Where Execution Breaks Down
Although the logic of the counter-anchor is straightforward, execution often fails in predictable ways. The most common issue is a lack of specificity. If the counter-anchor is not clearly tied to deliverables and outcomes, it will be perceived as arbitrary and will fail to reset the frame. A second issue is inconsistent delivery. Sellers may introduce a higher number but undermine it with qualifiers or hesitation, which weakens its impact. Finally, there is a tendency to revert under pressure. When faced with resistance, many sellers return to the original range and resume negotiating toward the midpoint, effectively reestablishing the buyer’s anchor.
Effective execution requires discipline. Once a new reference point has been introduced, it must be maintained consistently throughout the conversation. The objective is not to avoid movement, but to ensure that any movement occurs within a range that reflects the full value of the solution.

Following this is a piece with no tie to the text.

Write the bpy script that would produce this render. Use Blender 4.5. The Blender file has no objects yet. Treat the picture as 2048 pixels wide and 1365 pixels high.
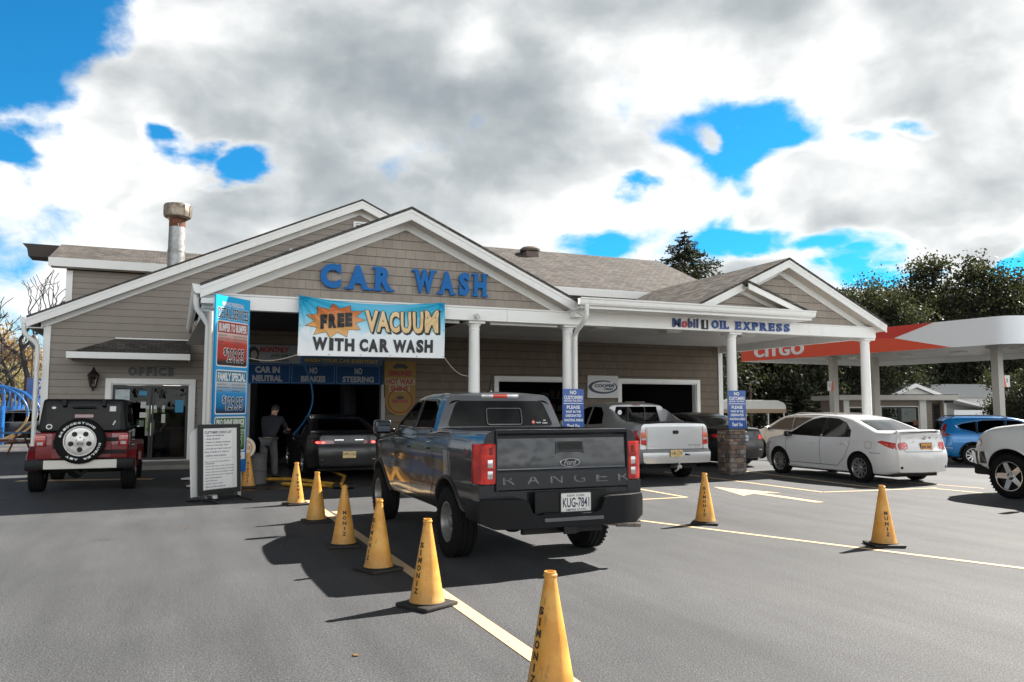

Their midpoint was designed. Install your anchor above it and watch the room shift.
– Sam Palazzolo
Closing Perspective
“Splitting the difference” is often framed as a pragmatic compromise. In reality, it is the visible outcome of an underlying structure defined by the anchors that precede it. When that structure is shaped by a single, low reference point, the midpoint will reflect that bias. Accepting it is not a neutral decision; it is an implicit acceptance of the buyer’s frame.
The alternative is not to eliminate compromise, but to influence the conditions under which compromise occurs. By introducing a well-supported counter-anchor and grounding the discussion in the full scope and value of the solution, sellers reshape the negotiation environment. In that environment, the midpoint is no longer a concession. It is the result of a range that you helped define.